Fiery Fred and Fatigue

County bowlers may start to show signs of fatigue this third week of the season. I’ve previously heard the response that it wasn’t a problem for bowlers in the good old days.

And if that’s true, then fair enough – either 1) my hypothesis is wrong (that elite pace bowlers can’t play four-days-on-three-days-off without a decline in performance) or 2) the old days were easier, meaning players could trundle all season long with no drop in performance.*

So I had a look at Fred Trueman’s record. Before we get into the results, it’s worth reminding ourselves of how the County Championship used to work. To modern eyes it looks relentless. Most games started the day after the last one. That meant August 1962 had nine three-day county fixtures, the only respite being Sundays (mid-game) where there was no play.** That is phenomenal fixture congestion. Did it impact performance? Yes.

F.S. Trueman (right arm fast)

Fred Trueman bowled 802 overs in the 1962 County Championship. Was he aware he averaged 15% more when one game started the day after the previous one? Rising to 23% if you just look at the County games.

The outcome was confounded by Trueman playing four Tests over the summer, so I looked further back – to the summer before he became an international cricketer, 1951. There the gap really was stark – averaging 51% more if there was no gap between games.

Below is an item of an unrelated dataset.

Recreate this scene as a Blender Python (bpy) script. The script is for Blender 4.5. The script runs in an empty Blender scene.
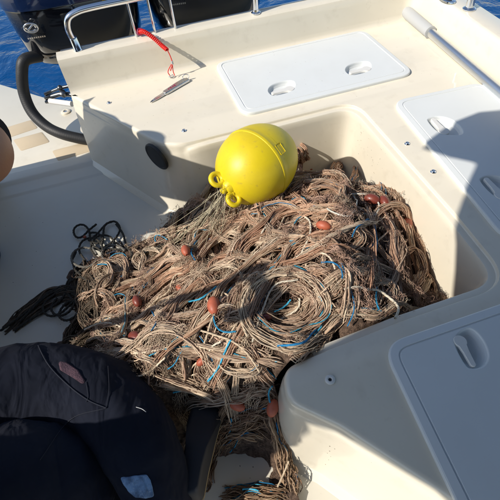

In the 15 matches where Trueman was unrested, he went wicketless in five of them. That didn’t happen in any of the ten games where he was coming in off at least a one day break.

In next week’s county games look at the pace bowlers with the heaviest workloads already this season: they’ll collectively be off their best. That’s Durham, Kent, Gloucestershire and Middlesex.

PS. I think there are three things bookmakers miss when compiling county odds: Fatigue, Home Advantage, and the benefit from fielding first. So far, I’ve be unable to exploit this. At least there are 13 game weeks to go…

*There’s a third option – that players used to be tougher. And a fourth – that the warm-ups and drills make modern games more tiring than they need to be. I choose to discount these, but make your own mind up.

**I’m just about old enough to remember when some Tests had a break on a Sunday. Feels like another world.